Start Available data
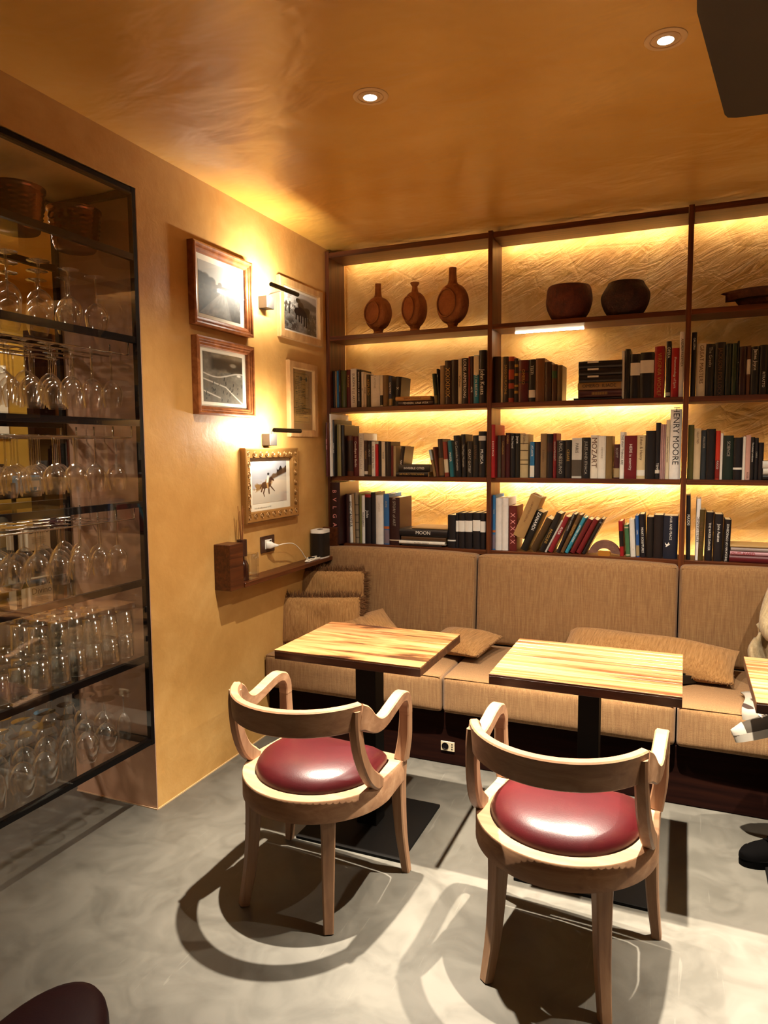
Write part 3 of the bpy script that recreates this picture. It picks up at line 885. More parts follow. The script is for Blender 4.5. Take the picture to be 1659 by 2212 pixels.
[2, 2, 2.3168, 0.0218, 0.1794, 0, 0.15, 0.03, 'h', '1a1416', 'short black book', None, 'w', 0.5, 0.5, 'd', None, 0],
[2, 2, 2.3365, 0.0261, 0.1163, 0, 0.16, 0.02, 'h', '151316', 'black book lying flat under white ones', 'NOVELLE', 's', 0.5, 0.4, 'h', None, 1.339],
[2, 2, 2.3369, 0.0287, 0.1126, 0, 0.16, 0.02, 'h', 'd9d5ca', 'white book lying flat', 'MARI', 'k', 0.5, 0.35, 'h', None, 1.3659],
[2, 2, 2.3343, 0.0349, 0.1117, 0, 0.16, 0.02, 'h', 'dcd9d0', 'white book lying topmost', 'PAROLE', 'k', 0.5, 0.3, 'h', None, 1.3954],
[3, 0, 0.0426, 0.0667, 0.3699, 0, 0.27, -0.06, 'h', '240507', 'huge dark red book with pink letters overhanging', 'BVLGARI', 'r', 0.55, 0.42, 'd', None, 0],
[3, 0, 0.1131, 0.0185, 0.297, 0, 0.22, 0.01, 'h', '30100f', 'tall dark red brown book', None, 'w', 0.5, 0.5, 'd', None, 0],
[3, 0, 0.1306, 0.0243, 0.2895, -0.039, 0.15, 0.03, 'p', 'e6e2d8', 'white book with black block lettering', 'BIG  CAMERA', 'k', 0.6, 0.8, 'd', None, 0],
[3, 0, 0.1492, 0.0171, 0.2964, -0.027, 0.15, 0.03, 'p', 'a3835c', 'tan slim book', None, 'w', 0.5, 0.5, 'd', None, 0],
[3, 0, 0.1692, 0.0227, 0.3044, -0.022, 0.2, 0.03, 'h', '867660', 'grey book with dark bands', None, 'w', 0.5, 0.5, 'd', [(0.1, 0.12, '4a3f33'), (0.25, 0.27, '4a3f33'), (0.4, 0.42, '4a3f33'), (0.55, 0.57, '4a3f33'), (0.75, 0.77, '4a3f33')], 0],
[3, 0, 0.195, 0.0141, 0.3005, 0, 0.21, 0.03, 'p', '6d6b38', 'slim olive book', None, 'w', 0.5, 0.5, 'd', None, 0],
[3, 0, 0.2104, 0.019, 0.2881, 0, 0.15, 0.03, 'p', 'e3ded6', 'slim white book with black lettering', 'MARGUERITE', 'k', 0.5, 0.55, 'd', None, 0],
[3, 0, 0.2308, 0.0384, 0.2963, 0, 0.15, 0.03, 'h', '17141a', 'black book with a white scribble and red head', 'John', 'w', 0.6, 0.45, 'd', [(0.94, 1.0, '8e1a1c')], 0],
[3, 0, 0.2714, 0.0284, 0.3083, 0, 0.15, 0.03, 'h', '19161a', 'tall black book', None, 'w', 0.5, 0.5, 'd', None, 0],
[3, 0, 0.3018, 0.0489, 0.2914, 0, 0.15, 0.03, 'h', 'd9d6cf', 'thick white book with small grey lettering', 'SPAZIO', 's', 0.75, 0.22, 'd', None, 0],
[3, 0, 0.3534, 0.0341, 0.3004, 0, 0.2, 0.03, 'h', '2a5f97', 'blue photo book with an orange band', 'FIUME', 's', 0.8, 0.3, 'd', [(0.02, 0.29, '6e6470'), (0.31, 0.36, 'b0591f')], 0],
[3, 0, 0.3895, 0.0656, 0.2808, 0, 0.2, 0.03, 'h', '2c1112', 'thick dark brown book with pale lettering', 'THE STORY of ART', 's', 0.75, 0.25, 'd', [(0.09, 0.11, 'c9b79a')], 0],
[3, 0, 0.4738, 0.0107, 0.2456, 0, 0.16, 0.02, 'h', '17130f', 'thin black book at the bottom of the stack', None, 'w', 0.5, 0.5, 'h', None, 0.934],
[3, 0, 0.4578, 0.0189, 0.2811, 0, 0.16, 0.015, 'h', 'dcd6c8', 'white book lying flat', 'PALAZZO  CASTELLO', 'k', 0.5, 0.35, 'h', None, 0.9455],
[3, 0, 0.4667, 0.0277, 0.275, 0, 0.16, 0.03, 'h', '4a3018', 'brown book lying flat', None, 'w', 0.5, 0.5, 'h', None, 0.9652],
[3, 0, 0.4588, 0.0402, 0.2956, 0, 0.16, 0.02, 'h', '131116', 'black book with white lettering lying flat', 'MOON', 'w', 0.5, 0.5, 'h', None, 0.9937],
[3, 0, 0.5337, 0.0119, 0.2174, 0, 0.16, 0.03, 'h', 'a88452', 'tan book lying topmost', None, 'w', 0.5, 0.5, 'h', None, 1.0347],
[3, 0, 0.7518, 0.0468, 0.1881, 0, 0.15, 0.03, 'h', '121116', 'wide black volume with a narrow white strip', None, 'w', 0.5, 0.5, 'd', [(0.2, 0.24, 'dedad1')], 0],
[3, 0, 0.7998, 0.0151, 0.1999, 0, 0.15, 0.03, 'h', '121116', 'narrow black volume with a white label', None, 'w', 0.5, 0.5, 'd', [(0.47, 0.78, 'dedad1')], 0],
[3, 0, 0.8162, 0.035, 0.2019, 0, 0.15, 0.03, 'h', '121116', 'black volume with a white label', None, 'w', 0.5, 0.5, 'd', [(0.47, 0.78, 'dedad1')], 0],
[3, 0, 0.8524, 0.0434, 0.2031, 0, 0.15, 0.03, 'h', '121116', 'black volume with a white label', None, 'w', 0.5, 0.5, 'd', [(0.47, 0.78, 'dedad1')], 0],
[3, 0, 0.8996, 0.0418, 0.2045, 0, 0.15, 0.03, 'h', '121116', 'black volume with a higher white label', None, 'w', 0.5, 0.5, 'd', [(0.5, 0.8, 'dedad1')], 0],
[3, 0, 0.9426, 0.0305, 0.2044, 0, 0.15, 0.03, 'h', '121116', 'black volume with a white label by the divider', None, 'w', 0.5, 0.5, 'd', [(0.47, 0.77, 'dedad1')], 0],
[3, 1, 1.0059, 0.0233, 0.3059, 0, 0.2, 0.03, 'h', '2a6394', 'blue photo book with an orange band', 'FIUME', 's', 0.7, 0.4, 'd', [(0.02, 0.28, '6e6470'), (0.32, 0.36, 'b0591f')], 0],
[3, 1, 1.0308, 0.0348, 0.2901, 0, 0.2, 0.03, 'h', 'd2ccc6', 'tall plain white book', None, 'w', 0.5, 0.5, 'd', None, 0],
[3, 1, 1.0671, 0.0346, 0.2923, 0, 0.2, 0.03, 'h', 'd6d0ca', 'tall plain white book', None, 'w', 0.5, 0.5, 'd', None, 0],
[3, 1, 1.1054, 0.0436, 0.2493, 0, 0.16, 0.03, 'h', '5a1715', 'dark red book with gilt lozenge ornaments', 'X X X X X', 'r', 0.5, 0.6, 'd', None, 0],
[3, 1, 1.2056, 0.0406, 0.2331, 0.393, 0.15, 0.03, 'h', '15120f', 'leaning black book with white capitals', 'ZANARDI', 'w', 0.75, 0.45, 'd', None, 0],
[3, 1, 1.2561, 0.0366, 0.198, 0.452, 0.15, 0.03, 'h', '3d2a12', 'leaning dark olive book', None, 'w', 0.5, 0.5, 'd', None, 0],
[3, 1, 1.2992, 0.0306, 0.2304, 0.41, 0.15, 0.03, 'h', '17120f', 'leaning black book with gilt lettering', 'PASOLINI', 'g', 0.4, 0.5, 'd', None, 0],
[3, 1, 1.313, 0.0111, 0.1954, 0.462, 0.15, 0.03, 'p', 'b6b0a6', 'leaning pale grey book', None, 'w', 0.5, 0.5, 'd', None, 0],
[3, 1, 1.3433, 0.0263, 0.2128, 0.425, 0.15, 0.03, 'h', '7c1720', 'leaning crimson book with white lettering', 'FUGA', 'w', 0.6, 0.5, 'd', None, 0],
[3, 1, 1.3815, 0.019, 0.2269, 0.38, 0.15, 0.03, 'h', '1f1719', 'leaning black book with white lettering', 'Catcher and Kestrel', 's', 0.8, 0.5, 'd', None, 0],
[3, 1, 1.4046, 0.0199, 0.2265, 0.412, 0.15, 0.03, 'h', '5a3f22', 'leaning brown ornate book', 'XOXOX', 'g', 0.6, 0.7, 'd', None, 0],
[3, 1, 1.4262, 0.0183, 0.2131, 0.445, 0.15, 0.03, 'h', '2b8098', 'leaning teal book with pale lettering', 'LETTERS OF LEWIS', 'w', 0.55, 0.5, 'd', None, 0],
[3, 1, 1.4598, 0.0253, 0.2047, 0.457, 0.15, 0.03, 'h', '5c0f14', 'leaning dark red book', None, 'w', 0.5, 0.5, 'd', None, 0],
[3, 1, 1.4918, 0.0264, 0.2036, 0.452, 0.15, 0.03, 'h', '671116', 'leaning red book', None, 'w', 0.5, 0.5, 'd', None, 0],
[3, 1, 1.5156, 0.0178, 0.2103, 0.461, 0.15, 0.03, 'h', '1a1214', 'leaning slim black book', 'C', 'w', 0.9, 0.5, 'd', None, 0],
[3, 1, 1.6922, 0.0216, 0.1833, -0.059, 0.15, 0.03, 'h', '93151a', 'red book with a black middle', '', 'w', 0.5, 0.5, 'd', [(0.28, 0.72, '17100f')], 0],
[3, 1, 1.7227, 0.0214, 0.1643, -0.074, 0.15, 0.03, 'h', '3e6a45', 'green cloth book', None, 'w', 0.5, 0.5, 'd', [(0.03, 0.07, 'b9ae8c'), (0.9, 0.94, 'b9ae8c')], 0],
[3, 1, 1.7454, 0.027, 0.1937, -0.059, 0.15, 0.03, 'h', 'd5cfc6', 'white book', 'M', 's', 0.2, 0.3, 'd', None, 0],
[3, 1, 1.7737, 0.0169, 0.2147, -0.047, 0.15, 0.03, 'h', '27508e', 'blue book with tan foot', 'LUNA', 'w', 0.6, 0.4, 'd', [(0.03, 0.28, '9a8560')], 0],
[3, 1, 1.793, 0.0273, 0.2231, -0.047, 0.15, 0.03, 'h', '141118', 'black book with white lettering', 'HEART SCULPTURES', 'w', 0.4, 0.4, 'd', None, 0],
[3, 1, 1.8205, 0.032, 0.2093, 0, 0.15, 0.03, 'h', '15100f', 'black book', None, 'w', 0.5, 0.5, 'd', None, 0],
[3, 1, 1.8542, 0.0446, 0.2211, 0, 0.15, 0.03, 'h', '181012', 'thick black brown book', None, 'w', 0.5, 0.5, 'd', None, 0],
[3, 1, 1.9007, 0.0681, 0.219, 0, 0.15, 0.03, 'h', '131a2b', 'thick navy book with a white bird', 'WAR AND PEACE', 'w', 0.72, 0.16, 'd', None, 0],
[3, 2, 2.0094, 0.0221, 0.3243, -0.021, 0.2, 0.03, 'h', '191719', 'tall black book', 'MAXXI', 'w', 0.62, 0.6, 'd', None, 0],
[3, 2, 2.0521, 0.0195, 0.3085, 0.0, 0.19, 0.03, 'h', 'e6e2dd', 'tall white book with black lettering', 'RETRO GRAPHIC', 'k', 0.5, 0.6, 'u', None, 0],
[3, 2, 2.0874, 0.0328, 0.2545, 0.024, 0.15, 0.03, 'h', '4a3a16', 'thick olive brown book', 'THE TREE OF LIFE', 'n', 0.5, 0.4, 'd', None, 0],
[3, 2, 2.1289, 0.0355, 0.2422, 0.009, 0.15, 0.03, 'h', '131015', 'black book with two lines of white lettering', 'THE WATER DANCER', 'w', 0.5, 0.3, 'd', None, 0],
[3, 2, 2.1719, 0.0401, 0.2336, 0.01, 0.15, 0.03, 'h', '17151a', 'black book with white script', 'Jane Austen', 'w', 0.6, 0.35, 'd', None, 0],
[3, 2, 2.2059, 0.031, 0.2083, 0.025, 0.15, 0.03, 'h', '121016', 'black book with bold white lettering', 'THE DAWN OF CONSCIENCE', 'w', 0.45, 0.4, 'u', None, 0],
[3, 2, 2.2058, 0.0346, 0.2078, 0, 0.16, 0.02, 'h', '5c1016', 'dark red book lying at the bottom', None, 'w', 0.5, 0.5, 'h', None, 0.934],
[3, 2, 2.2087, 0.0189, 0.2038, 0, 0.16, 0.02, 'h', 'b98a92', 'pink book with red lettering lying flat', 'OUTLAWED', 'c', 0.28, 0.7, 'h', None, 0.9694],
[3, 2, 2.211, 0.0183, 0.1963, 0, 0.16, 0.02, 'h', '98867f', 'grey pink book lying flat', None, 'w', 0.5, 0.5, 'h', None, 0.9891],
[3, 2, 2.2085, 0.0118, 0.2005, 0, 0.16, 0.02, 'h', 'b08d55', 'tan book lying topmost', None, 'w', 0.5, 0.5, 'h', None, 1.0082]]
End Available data
Objective:
Your task is to gather every line with the word "script" and copy it.

The answer:
Write part 3 of the bpy script that recreates this picture. It picks up at line 885. More parts follow. The script is for Blender 4.5. Take the picture to be 1659 by 2212 pixels.
[3, 2, 2.1719, 0.0401, 0.2336, 0.01, 0.15, 0.03, 'h', '17151a', 'black book with white script', 'Jane Austen', 'w', 0.6, 0.35, 'd', None, 0],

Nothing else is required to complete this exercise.